4. Avaliar o que está sendo construído durante o processo.”

Esse processo é crucial para o sucesso da interação, pois garante o atendimento sistemático das necessidades e sua avaliação. É importante também considerar sempre a participação dos usuários durante todo o processo. As autoras sugerem também a sistemática documentação do projeto como um todo, desde a usabilidade até as metas específicas dos usuários.

Por falar em metas, um ponto crucial do livro é a diferenciação entre metas de usabilidade e metas decorrentes da experiência do usuário. As primeiras se referem às métricas objetivas de usabilidade, enquanto as segundas à qualidade da experiência do usuário.

As metas de usabilidade envolvem as seguintes metas:

- eficácia: o design deve cumprir seu objetivo;
-eficiente: o design deve cumprir seu objetivo da forma mais rápida e econômica possível, ou seja, de forma produtiva;
- segurança: não ameaçar o usuário durante o uso, evitando colocá-lo em situações indesejáveis ou induzi-lo a cometer erros graves;
- utilidade: as funções do design são apropriadas a seus objetivos, sem exceder as necessidades?
- facilidade de ser aprendido: é fácil e rápido para o usuário entender e aprender como funciona o produto?
- facilidade de se lembrar como se usa o produto: quais são os mecanismos que fazem com que os usuários lembrem rapidamente como usar o produto?

As metas decorrentes da experiência do usuário consideram se os produtos são satisfatórios, bonitos, agradáveis, divertidos, interessantes, motivadores, incentivadores e emocionalmente adequados.
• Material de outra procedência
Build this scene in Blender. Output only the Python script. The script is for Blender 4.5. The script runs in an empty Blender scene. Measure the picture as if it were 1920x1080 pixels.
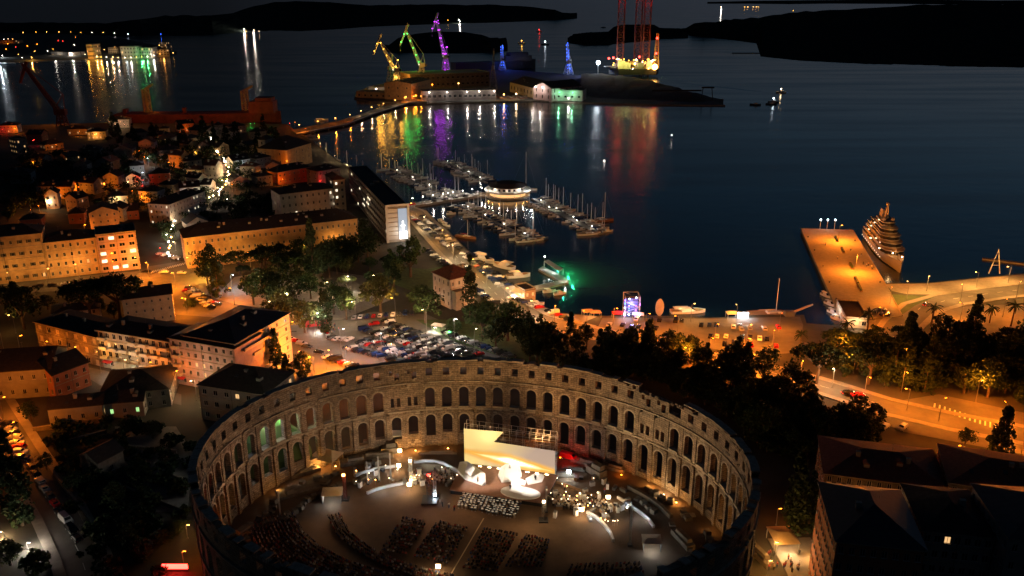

Essas características estão em constante evolução e dependem do produto que será desenvolvido, como um jogo, por exemplo, e daquilo que o usuário espera do design. O desafio está, então, em conciliar uma experiência agradável e ao mesmo tempo de melhor usabilidade. Tipicamente, os designers se encontram nesse dilema: às vezes uma interface agradável se torna mais complexa. Por outro lado, a extrema simplicidade pode tirar o interesse pelo produto. Esse dilema deve, e só pode, ser resolvido para cada contexto de uso

Um outro modo de tratar a usabilidade, conforme apresentado pelas autoras, são os princípios do design, que nada mais são que convenções preestabelecidas. A principal referência na área é o livro “The design of everyday things” de Don Norman. Os principais são:

1. feedback e visibilidade: os resultados do uso do produto são claramente visíveis pelo usuário? Esse é um problema grave para a web, pois são vários os sistemas que não retornam respostas e deixam os usuários perdidos.

2. restrições: são formas de restringir o tipo de interação. Por exemplo, um cartão de uma câmera digital só encaixa em u formato, restringindo seu uso em qualquer câmera. As restrições podem ser físicas (como o exemplo supracitado da câmera), lógicas (relacionadas ao entendimento do usuário sobre o funcionamento de um produto (por exemplo, um botão não clicável) e culturais, como sinais reconhecidos por todos (no caso das placas de trânsito).

3. mapeamento: refere-se à relação do produto com seus efeitos, como ocorre nas teclas de controle de um DVD, onde o comando “play” e o comando “foward“ normalmente aparecem na mesma direção, pois possuem um efeito “real” semelhante.

4. consistência: as interfaces devem possuir ações semelhantes, o que acontece em várias versões de um mesmo software, ou ainda o clique com o botão direito do mouse implica mostrar um menu de opções. A consistência, contudo, não pode ser uma barreira para melhorias nos produtos.

5. affordance: se refere à característica de um objeto de possibilitar às pessoas saber como utilizá-lo. Um teclado, por exemplo, convida o usuário a clica-lo naturalmente. Outros produtos, como um automóvel, requerem mais tempo de aprendizado, contudo, uma vez aprendido, ele se torna fácil de ser lembrado. Um ícone ou um botão em um sistema web também nos convidam a clica-los (por isso que às vezes ficamos bastante decepcionados com sistemas web). Na internet, o conceito de affordance está relacionado às convenções encontradas pelos usuários, que “esperam” um determinado comportamento de determinados elementos.

Esses princípios, quando aplicados na prática, são chamados de heurística, como forma de avaliação de designs. O famoso Jacob Nielsen, levantou 10 princípios para a usabilidade de websites por meio da avaliação heurística:

1. o sistema deve manter sempre os usuários informados do que está acontecendo e onde eles estão;
2. o sistema deve seguir a linguagem do usuário;
3. permitir aos usuários saírem rapidamente de situações inesperadas;
4. utilizar padrões, evitando que o usuário tenha que pensar no que fazer;
5. ajuda aos usuários para identificar erros;
6. prevenir e antecipar erros;
7. reconhecer no lugar de memorizar;
8. fornecer aceleradores invisíveis à navegação;
9. evitar o uso de informações irrelevantes que poluem os websites;
10. fornecer ajuda constante e fácil ao usuário.

Como podemos perceber, esses princípios traduzem para o plano prático da web o que foi discutido anteriormente.

A partir desses conceitos, as autoras constroem toda a argumentação no livro, como veremos nos próximos posts.